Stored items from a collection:

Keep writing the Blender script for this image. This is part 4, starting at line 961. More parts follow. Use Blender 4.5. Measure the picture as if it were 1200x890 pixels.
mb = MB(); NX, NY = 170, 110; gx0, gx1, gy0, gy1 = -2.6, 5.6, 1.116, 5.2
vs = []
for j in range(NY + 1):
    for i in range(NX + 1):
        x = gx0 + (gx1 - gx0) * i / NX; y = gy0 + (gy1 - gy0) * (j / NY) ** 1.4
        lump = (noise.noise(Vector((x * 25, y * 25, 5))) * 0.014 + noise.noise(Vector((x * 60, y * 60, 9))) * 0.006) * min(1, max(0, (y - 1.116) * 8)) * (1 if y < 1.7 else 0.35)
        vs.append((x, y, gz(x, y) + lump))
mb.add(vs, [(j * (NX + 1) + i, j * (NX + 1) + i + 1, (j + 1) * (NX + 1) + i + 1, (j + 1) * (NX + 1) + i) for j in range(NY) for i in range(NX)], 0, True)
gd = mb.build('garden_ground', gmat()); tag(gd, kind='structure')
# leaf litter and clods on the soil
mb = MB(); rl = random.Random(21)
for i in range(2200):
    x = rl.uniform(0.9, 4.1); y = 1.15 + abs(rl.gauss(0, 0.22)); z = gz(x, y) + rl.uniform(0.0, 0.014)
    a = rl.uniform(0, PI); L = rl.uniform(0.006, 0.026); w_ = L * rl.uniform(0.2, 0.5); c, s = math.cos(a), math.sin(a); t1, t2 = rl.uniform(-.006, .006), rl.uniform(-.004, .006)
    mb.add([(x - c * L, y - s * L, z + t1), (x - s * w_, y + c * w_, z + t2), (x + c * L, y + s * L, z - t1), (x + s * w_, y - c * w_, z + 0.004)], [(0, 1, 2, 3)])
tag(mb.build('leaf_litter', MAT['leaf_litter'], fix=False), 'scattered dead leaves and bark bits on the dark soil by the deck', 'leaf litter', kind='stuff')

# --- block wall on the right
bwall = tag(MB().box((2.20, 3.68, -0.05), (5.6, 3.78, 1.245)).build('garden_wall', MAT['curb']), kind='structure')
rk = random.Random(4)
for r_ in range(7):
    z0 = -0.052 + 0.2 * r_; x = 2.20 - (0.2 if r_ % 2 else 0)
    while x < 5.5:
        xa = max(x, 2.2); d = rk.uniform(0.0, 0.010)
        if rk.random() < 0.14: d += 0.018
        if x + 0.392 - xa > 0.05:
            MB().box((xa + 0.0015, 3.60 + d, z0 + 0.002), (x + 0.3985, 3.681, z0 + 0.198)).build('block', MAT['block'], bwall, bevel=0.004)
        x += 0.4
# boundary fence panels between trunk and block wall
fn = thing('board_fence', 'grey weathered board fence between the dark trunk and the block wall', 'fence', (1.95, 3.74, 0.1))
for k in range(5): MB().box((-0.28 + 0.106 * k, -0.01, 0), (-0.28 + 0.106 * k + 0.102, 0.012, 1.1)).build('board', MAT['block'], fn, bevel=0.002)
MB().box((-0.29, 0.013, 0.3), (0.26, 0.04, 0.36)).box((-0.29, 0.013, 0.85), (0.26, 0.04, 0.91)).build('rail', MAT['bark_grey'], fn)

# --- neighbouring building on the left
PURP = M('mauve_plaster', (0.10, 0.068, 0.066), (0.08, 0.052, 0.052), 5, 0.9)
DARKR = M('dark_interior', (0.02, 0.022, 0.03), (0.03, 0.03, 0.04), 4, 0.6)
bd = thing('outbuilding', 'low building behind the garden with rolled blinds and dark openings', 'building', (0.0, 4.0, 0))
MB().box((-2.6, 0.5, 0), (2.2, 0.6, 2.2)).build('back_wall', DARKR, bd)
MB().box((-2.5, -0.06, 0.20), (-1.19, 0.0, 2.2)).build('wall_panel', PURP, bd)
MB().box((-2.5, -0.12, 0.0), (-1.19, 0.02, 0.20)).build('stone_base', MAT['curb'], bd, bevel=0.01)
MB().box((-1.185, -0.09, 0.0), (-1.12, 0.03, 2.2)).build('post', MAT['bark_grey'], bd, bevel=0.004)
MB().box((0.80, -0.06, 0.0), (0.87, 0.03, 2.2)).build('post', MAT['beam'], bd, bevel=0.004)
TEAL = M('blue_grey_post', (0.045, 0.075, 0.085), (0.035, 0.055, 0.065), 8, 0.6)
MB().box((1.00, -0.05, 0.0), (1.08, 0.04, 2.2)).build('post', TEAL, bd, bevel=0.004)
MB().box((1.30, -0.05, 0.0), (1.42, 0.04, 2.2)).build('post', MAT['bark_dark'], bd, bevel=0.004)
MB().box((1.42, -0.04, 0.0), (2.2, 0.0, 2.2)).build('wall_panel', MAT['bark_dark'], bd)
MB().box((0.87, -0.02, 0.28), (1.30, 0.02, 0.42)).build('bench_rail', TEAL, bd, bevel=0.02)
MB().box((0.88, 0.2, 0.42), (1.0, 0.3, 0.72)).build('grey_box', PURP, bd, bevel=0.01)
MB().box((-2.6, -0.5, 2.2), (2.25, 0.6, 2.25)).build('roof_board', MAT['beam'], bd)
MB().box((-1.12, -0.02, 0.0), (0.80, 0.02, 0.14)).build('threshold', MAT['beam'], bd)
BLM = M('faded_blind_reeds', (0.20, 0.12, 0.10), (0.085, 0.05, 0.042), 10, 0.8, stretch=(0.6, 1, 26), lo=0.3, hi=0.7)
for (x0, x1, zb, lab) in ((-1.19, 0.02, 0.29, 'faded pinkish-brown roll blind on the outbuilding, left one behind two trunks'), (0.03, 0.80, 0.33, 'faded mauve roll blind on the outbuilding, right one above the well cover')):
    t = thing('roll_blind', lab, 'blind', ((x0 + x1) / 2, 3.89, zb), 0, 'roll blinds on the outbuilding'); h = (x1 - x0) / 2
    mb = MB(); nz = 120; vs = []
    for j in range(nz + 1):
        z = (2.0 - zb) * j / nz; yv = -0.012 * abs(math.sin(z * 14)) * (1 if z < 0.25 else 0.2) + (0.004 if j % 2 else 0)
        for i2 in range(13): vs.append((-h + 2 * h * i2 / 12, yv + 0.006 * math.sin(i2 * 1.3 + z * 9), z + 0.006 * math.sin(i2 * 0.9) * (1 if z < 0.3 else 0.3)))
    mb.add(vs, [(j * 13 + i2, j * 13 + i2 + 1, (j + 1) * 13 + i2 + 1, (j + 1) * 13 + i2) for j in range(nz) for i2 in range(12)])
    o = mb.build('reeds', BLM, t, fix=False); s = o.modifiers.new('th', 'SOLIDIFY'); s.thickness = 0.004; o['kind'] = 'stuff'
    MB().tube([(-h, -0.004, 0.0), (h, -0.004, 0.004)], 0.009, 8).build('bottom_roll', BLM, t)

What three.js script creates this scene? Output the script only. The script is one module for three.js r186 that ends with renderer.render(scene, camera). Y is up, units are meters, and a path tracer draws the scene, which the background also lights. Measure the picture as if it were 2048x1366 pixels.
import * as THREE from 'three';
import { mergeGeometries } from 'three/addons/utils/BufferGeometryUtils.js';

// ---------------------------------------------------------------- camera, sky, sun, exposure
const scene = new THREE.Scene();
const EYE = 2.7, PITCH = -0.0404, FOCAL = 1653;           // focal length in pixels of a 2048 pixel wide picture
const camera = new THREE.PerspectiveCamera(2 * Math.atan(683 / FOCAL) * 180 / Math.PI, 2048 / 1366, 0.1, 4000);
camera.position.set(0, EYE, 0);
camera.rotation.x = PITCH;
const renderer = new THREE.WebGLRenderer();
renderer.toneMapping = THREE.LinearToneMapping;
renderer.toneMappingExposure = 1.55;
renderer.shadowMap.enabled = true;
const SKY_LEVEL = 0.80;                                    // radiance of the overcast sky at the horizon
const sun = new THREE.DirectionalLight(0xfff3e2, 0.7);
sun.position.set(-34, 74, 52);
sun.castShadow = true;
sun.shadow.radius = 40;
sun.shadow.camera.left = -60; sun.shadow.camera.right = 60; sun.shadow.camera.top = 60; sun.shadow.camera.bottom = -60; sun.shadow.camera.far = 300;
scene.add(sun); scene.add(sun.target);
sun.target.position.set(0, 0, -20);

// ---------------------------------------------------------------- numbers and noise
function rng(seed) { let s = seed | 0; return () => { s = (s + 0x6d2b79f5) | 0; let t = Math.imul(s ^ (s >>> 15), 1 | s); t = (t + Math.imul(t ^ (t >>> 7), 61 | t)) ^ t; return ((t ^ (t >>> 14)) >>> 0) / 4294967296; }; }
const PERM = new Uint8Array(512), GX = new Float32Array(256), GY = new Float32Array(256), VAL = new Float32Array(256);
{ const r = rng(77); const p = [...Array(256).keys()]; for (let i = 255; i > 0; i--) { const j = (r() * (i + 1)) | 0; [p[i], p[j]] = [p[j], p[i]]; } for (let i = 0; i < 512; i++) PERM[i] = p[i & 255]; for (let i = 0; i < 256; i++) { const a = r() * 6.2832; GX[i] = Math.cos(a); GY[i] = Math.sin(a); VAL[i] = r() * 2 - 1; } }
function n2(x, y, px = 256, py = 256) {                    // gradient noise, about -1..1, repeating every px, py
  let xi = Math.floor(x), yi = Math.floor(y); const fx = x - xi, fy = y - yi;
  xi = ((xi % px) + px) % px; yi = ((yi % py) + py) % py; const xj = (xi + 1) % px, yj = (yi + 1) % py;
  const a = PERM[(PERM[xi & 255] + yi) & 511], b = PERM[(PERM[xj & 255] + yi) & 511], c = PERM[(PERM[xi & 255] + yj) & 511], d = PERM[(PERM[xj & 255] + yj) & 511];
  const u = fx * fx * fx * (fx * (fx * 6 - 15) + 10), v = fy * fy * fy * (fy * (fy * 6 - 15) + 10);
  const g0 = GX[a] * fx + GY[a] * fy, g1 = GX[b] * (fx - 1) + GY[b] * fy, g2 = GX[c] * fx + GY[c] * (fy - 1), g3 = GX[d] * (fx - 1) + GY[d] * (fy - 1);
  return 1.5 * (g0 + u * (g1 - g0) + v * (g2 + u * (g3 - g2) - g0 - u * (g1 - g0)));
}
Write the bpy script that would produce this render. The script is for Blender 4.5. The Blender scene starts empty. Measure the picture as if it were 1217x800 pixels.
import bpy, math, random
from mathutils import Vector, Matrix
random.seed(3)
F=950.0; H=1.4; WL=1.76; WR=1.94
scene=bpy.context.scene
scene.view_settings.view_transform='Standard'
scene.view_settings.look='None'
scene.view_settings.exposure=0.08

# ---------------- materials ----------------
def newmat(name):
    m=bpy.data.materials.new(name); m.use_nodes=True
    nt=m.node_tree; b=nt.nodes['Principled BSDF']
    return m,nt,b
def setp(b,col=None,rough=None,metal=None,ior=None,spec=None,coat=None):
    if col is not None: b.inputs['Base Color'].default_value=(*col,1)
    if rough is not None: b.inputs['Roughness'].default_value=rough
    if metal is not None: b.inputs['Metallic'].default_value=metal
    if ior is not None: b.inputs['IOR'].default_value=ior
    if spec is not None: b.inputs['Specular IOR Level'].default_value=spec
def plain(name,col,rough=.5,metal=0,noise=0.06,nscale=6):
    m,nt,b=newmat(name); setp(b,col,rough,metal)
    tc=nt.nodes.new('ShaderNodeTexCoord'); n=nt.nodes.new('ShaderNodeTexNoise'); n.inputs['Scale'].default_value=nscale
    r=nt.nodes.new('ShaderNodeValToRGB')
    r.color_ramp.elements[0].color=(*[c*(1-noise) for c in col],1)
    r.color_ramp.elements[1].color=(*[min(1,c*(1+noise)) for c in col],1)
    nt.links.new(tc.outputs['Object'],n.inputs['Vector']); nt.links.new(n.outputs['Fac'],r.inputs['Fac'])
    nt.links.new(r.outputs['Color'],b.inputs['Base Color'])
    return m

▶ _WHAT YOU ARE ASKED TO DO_
Only the lines from the one with "Write the bpy" through the end of the material are wanted; copy them exactly, both ends included.

▶ _ANSWER TO THE EXERCISE_
Write the bpy script that would produce this render. The script is for Blender 4.5. The Blender scene starts empty. Measure the picture as if it were 1217x800 pixels.
import bpy, math, random
from mathutils import Vector, Matrix
random.seed(3)
F=950.0; H=1.4; WL=1.76; WR=1.94
scene=bpy.context.scene
scene.view_settings.view_transform='Standard'
scene.view_settings.look='None'
scene.view_settings.exposure=0.08

# ---------------- materials ----------------
def newmat(name):
    m=bpy.data.materials.new(name); m.use_nodes=True
    nt=m.node_tree; b=nt.nodes['Principled BSDF']
    return m,nt,b
def setp(b,col=None,rough=None,metal=None,ior=None,spec=None,coat=None):
    if col is not None: b.inputs['Base Color'].default_value=(*col,1)
    if rough is not None: b.inputs['Roughness'].default_value=rough
    if metal is not None: b.inputs['Metallic'].default_value=metal
    if ior is not None: b.inputs['IOR'].default_value=ior
    if spec is not None: b.inputs['Specular IOR Level'].default_value=spec
def plain(name,col,rough=.5,metal=0,noise=0.06,nscale=6):
    m,nt,b=newmat(name); setp(b,col,rough,metal)
    tc=nt.nodes.new('ShaderNodeTexCoord'); n=nt.nodes.new('ShaderNodeTexNoise'); n.inputs['Scale'].default_value=nscale
    r=nt.nodes.new('ShaderNodeValToRGB')
    r.color_ramp.elements[0].color=(*[c*(1-noise) for c in col],1)
    r.color_ramp.elements[1].color=(*[min(1,c*(1+noise)) for c in col],1)
    nt.links.new(tc.outputs['Object'],n.inputs['Vector']); nt.links.new(n.outputs['Fac'],r.inputs['Fac'])
    nt.links.new(r.outputs['Color'],b.inputs['Base Color'])
    return m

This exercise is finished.